On 02/19/2010 06:47 AM, Jakub Jelinek wrote:

At least glibc provides (through symbol versioning) backwards compatibility
(and other libraries ought to as well, when they aren't changing SONAME).
Which means if you compile/link against older glibc, it will work well
against a newer one.

That's in theory. In practice there have been bugs and glitches, enough so that I developed the ability to run a given main executable program with its particular version of glibc, independent of the default version that is installed on the machine, and independent of any other main executable: http://bitwagon.com/rtldi/rtldi.html

So, you want to compile/link against the oldest glibc
(and with oldest gcc and other parts of the toolchain) you want to support.

Yes.


In Fedora/RHEL world you can use mock for that, other distros likely have
something similar and if they don't, just prepare such a chroot yourself.
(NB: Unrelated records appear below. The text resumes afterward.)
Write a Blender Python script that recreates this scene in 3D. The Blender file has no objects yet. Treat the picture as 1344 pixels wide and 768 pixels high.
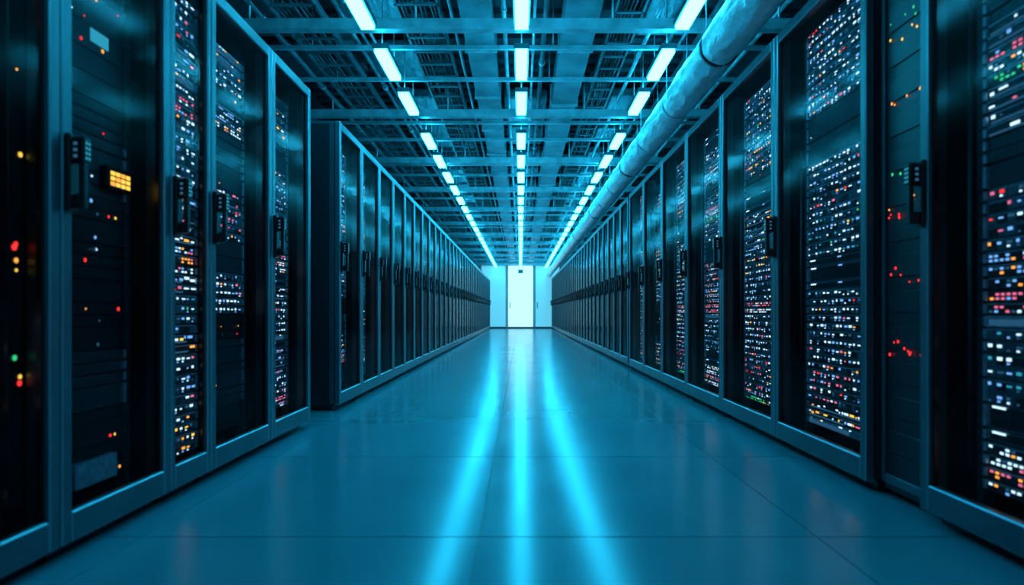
import bpy, bmesh, random, math
from mathutils import Vector, Matrix

scene = bpy.context.scene
try:
    scene.view_settings.view_transform = 'Standard'
    scene.view_settings.look = 'None'
except Exception as e:
    print(e)

# ------------------------------------------------------------------ materials
def new_mat(name):
    m = bpy.data.materials.new(name); m.use_nodes = True
    nt = m.node_tree; nt.nodes.clear()
    out = nt.nodes.new('ShaderNodeOutputMaterial')
    return m, nt, out

def pbr(name, col, rough=0.5, metal=0.0, bump=0.0, scale=20.0, var=0.0, spec=0.5, stretch=None, rvar=0.0):
    m, nt, out = new_mat(name)
    b = nt.nodes.new('ShaderNodeBsdfPrincipled')
    b.inputs['Base Color'].default_value = (*col, 1)
    b.inputs['Roughness'].default_value = rough
    b.inputs['Metallic'].default_value = metal
    b.inputs['Specular IOR Level'].default_value = spec
    nt.links.new(b.outputs[0], out.inputs[0])
    if bump or var or rvar:
        tc = nt.nodes.new('ShaderNodeTexCoord')
        mp = nt.nodes.new('ShaderNodeMapping')
        if stretch: mp.inputs['Scale'].default_value = stretch
        n = nt.nodes.new('ShaderNodeTexNoise')
        n.inputs['Scale'].default_value = scale
        n.inputs['Detail'].default_value = 4
        nt.links.new(tc.outputs['Object'], mp.inputs[0]); nt.links.new(mp.outputs[0], n.inputs['Vector'])
        if bump:
            bp = nt.nodes.new('ShaderNodeBump'); bp.inputs['Strength'].default_value = bump
            bp.inputs['Distance'].default_value = 0.02
            nt.links.new(n.outputs['Fac'], bp.inputs['Height']); nt.links.new(bp.outputs[0], b.inputs['Normal'])
        if var:
            r = nt.nodes.new('ShaderNodeMapRange')
            r.inputs['From Min'].default_value = .3; r.inputs['From Max'].default_value = .7
            r.inputs['To Min'].default_value = 1 - var; r.inputs['To Max'].default_value = 1 + var
            mx = nt.nodes.new('ShaderNodeVectorMath'); mx.operation = 'SCALE'
            mx.inputs[0].default_value = col
            nt.links.new(n.outputs['Fac'], r.inputs['Value']); nt.links.new(r.outputs[0], mx.inputs['Scale'])
            nt.links.new(mx.outputs[0], b.inputs['Base Color'])
    return m

def emit(name, col, s, sample=False):
    m, nt, out = new_mat(name)
    e = nt.nodes.new('ShaderNodeEmission')
    e.inputs[0].default_value = (*col, 1); e.inputs[1].default_value = s
    nt.links.new(e.outputs[0], out.inputs[0])
    if not sample:
        m.cycles.emission_sampling = 'NONE'
    return m

def glass(name, tint, gl=0.6, ior=1.45, rough=.04):
    m, nt, out = new_mat(name)
    t = nt.nodes.new('ShaderNodeBsdfTransparent'); t.inputs[0].default_value = (*tint, 1)
    g = nt.nodes.new('ShaderNodeBsdfGlossy'); g.inputs['Roughness'].default_value = rough
    g.inputs[0].default_value = (gl, gl, gl, 1)
    f = nt.nodes.new('ShaderNodeFresnel'); f.inputs[0].default_value = ior
    mx = nt.nodes.new('ShaderNodeMixShader')
    nt.links.new(f.outputs[0], mx.inputs[0]); nt.links.new(t.outputs[0], mx.inputs[1]); nt.links.new(g.outputs[0], mx.inputs[2])
    nt.links.new(mx.outputs[0], out.inputs[0])
    return m

M = {}
M['frame'] = pbr('rack_frame_paint', (.06, .115, .14), .34, .25, var=.15, scale=6)
M['edge'] = pbr('rack_edge_highlight', (.26, .42, .48), .3, .4)  # lighter chamfer colour, paints bright highlights along the frame edges
M['body'] = pbr('rack_body_dark', (.014, .024, .032), .42, .2)
M['glass'] = glass('smoked_glass', (.76, .85, .89), .28, 1.25, .12)
M['black'] = pbr('handle_black', (.008, .010, .012), .3, .1)
M['srv_dark'] = pbr('server_dark', (.055, .075, .09), .4, .3, var=.3, scale=30)
M['srv_mid'] = pbr('server_grey', (.18, .26, .32), .4, .3, var=.25, scale=30)
M['srv_lite'] = pbr('server_light', (.45, .60, .70), .4, .2, var=.3, scale=40)
M['rail'] = pbr('rack_rail', (.07, .10, .12), .4, .4)
M['white'] = emit('led_white', (.58, .84, 1), 2.0)
M['blue'] = emit('led_blue', (.18, .46, 1), 1.4)
M['pink'] = emit('led_pink', (.95, .17, .32), 1.3)
M['red'] = emit('led_red', (1, .03, .03), 2.0)
M['orange'] = emit('led_orange', (1, .32, .05), 2.2)
M['amber'] = emit('led_amber', (1, .52, .07), 2.0)
M['green'] = emit('led_green', (.05, .9, .3), .9)
M['cyan'] = emit('led_cyan', (.05, .55, .8), .7)
M['dimblue'] = emit('led_or_glow_dim_blue', (.06, .26, .50), .38)  # dim LEDs, also glow strips painted as lit bezels and reflections
SLOTS = list(M.keys())

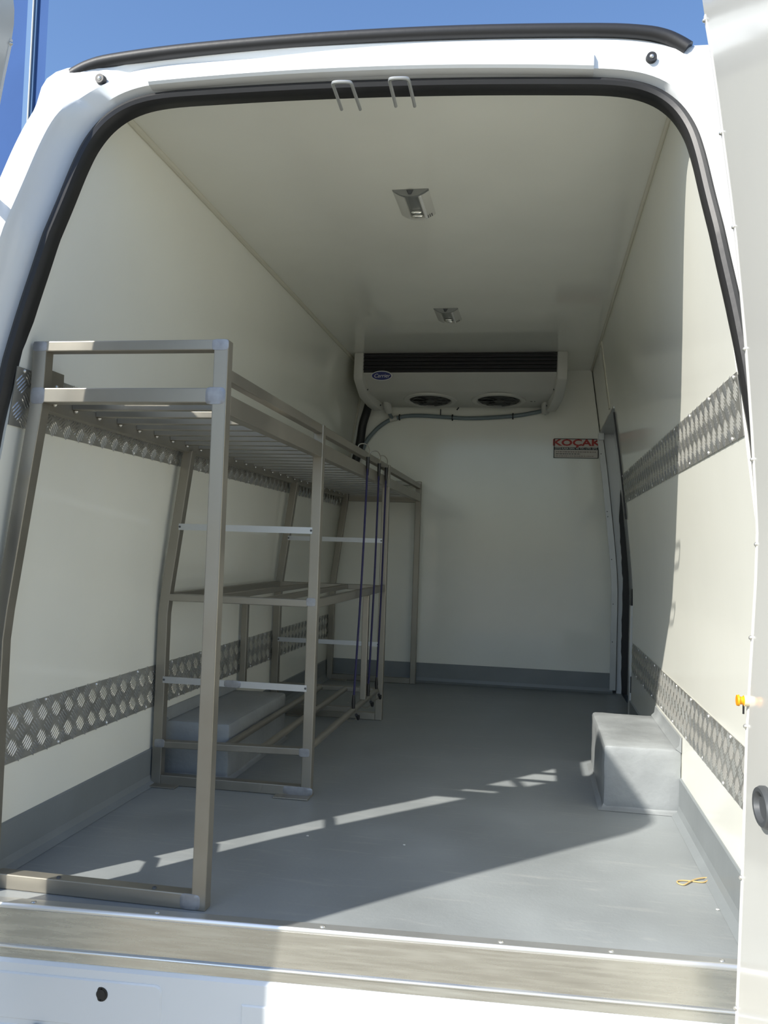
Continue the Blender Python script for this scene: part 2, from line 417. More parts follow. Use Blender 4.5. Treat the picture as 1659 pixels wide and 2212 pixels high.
# ------------------------------------------------------------------ rear doors
DW = [(-.32, .755), (-.02, .762), (.23, .768), (.5, .772), (.66, .779), (.83, .786), (1.0, .776), (1.18, .762), (1.30, .750), (1.42, .738), (1.6, .713), (1.72, .697), (1.86, .673), (1.98, .648)]
def dwin(z): return float(np.interp(z, [a for a, b in DW], [b for a, b in DW]))
def rear_door(name, s, lab, ztop=1.955, zbot=-.32, length=.668, metal_ext=.02, xo=0, cut=.072):
    yh = 1.615+.06*s*.78
    root = tag(empty(name, (CX+s*.80, yh, zbot)), lab, kind='structure')
    zs = list(np.linspace(zbot, 1.75, 24))+[1.79, 1.83, 1.86, 1.885, 1.91, 1.93, 1.945, ztop]
    def panel(o0, o1, ext, top_r, name_, m, ztop_=ztop):
        bm = B(); rows = []
        for z in zs:
            zz = min(z, ztop_)
            d = 0
            k = ztop_-zz
            if k < top_r: d = top_r-math.sqrt(max(0, top_r**2-(top_r-k)**2))
            ya, yb = yh+ext-d, yh-length-ext*.6+d*.6
            w = dwin(zz)+xo
            n = 6
            inn = [(CX+s*(w+o0), ya+(yb-ya)*q/n, zz) for q in range(n+1)]
            yc = ya-(cut if ext > 0 else 0)
            out = [(CX+s*(w+o1), yc+(yb-yc)*q/n, zz) for q in range(n+1)]
            rows.append(inn+out[::-1])
        loft(bm, rows); return obj(name_, bm, m, root, smooth=True)
    panel(.026, .105, metal_ext, .13, 'door_shell', PAINT, ztop+.015)
    lin = panel(0, .027, 0, .12, 'lining_panel', PAINTG, ztop)
    # edge trim along the hinge side
    bm = B(); rows = []
    for z in zs[:-6]:
        w = dwin(z)+xo; rows.append([(CX+s*(w-.0015), yh-.006, z), (CX+s*(w-.0015), yh+.002, z), (CX+s*(w+.02), yh+.002, z), (CX+s*(w+.02), yh-.006, z)])
    loft(bm, rows); obj('edge_trim', bm, WHITE, root)
    for z in (1.82, 1.60, 1.42, 1.19, .985, .83, .66, .50, .23, .0):
        bm = B(); dome(bm, (CX+s*(dwin(z)+xo-.0015), yh-.003, z), (-s, 0, 0), .0045, .005, 8); obj('rivet', bm, LUG, root, smooth=True)
    return root, yh
dl, yhl = rear_door('door_1', -1, 'open rear door at the edge beside the tall blue building', xo=.032)
dr, yhr = rear_door('door_2', 1, 'open white rear door with riveted lining and amber stop')
# amber stop on the right door, and its handle
bm = B(); sweep(bm, [(.366, yhr-.004, .546), (.370, yhr-.004, .546), (.3705, yhr-.004, .546), (.376, yhr-.004, .546), (.378, yhr-.004, .546)], [.0098, .0105, .0072, .0072, .0095], 16); st = obj('amber_stop', bm, AMBER, dr, smooth=True)
st['label'] = 'orange plastic stop'
bm = B(); sweep(bm, [(.378, yhr-.006, .546), (.392, yhr-.006, .546), (.396, yhr-.006, .546)], [.0098, .0098, .006], 16); obj('cream_cap', bm, CREAM, dr, smooth=True)
bm = B(); sweep(bm, [(.378, yhr-.004, .538), (.378, yhr-.004, .522)], .0018, 6); obj('pin', bm, BLK, dr)
bm = B()
hc = Vector((CX+dwin(.40), yhr-.150, .397))
loft(bm, [[hc+Vector((-d, math.cos(a)*.052*f, math.sin(a)*.033*f)) for a in [2*math.pi*k/24 for k in range(24)]] for d, f in ((-.004, 1), (.006, 1), (.012, .9), (.012, .72), (.004, .62), (.003, .2))])
obj('door_handle', bm, DGREY, dr, smooth=True)
# hinges on the left door
def hinge(parent, s, yh, z):
    w = dwin(min(z, 1.7)); xo = CX+s*(w+.10)
    bm = B(); zr = min(z, 1.7)
    ho = float(np.interp(z, [a for a, b in HW], [b for a, b in HW]))+.17
    p = [(xo+s*.012, yh-.03, z), (xo+s*.03, yh+.04, z), (CX+s*(ho+.018), yr(CX+s*ho, z)-.06, z), (CX+s*(ho-.03), yr(CX+s*ho, z)-.062, z)]
    sweep(bm, p, 0, w=(.020, .022)); obj('hinge', bm, ALUG, parent, bevel=.002)
for z in (.49, .64, .97, 1.60): hinge(dl, -1, yhl, z)
for z in (.46, 1.655): hinge(dr, 1, yhr, z)

# ------------------------------------------------------------------ side door in the right wall
d3 = tag(empty('door_3', (CX+.95, 4.75, 0)), 'side door behind a dark rubber seal at the far right corner', kind='structure')
def upright(x0, x1, y0, y1, z0, z1, name, m, parent, n=14, fx=None, follow=True):
    bm = B(); rows = []
    for z in np.linspace(z0, z1, n):
        w = CX+wwall(z) if follow else 0
        a, b = (x0, x1) if fx is None else fx(z)
        rows.append([(w+a, y0, z), (w+b, y0, z), (w+b, y1, z), (w+a, y1, z)])
    loft(bm, rows); return obj(name, bm, m, parent)
j4 = empty('trim_6', (CX+.87, YB, 0)); tag(j4, 'grey metal angle and pale post framing the side doorway', kind='structure')
upright(-.022, .016, YB-.012, YB-.004, .02, DOZ-.04, 'angle_face', ALUG, j4)
upright(.012, .018, YB-.012, YB+.05, .02, DOZ-.04, 'angle_return', ALUG, j4)
upright(.018, .10, YB+.012, YB+.03, .0, DOZ+.02, 'door_post', PAINT, j4)
for z in (.30, .52, .78, 1.03, 1.06, 1.40):
    bm = B(); dome(bm, (CX+wwall(z)-.012, YB-.012, z), (0, -1, 0), .0032, .002, 8); obj('rivet', bm, DGREY, j4)
# header lining over the side doorway
bm = B(); w = CX+wwall(DOZ)
box(bm, w-.004, w+.10, DO0, YB, DOZ-.012, DOZ-.001); obj('header_lining', bm, ALUG, j4)
bm = B(); box(bm, w-.012, w+.02, YB-.05, YB-.002, DOZ-.05, DOZ-.012); obj('corner_cap', bm, PAINT, j4)
# far seal (wavy edge) and door skin
def farseal(z):
    e = float(np.interp(z, [0, .1, .3, .5, .8, 1.0, 1.12, 1.2], [.046, .044, .040, .041, .045, .052, .066, .080]))
    return e+.0015*math.sin(z*41)+.001*math.sin(z*97), .12
upright(0, 0, YB-.004, YB+.010, .0, 1.19, 'door_seal', RUB, d3, n=40, fx=farseal)
upright(.078, .11, 4.30, YB+.02, .0, DOZ-.012, 'door_skin', PAINT, d3)
def nearseal(z):
    return (.004, float(np.interp(z, [1.0, 1.1, 1.3, 1.45, 1.5], [.030, .012, .010, .016, .02])))
upright(-.007, .014, DO0+.001, DO0+.022, .98, 1.50, 'edge_seal', RUB, d3, fx=None)
upright(.004, .024, DO0+.10, DO0+.16, .0, .56, 'guide_rail', PAINT, d3)
bm = B(); xx = CX+.8525
box(bm, xx+.006, xx+.023, DO0+.094, DO0+.101, .135, .215); lt = obj('latch_plate', bm, BLK, d3, bevel=.002)
for z in (.145, .205):
    bm = B(); dome(bm, (xx+.016, DO0+.094, z), (0, -1, 0), .003, .002, 8); obj('screw', bm, ALUG, lt)
bm = B(); loft(bm, [[(xx+.004, DO0+.10, z), (xx+.03, DO0+.10, z), (xx+.03, DO0+.16, z), (xx+.004, DO0+.16, z)] if z > .57 else [(xx+.002, DO0+.10, z), (xx+.02, DO0+.10, z), (xx+.02, DO0+.16, z), (xx+.002, DO0+.16, z)] for z in (.56, .6, .64)])
obj('rail_foot', bm, RUB, d3)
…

Again, that's in theory. In practice, in order to reproduce and debug customer-reported interactions between your own software, the language runtime environment, other applications, and the operating system kernel, then often it helps to reproduce the entire environment. That means having a multi-booted machine or two with each release installed on its own root partition. (Sometimes using multiple virtualized instances helps, sometimes it doesn't.) Beware SELinux: the policies of the mounted and mounted-on filesystems must match. Serially mounting the same "data" partition on multiple systems with different versions of SELinux policy can cause trouble easily.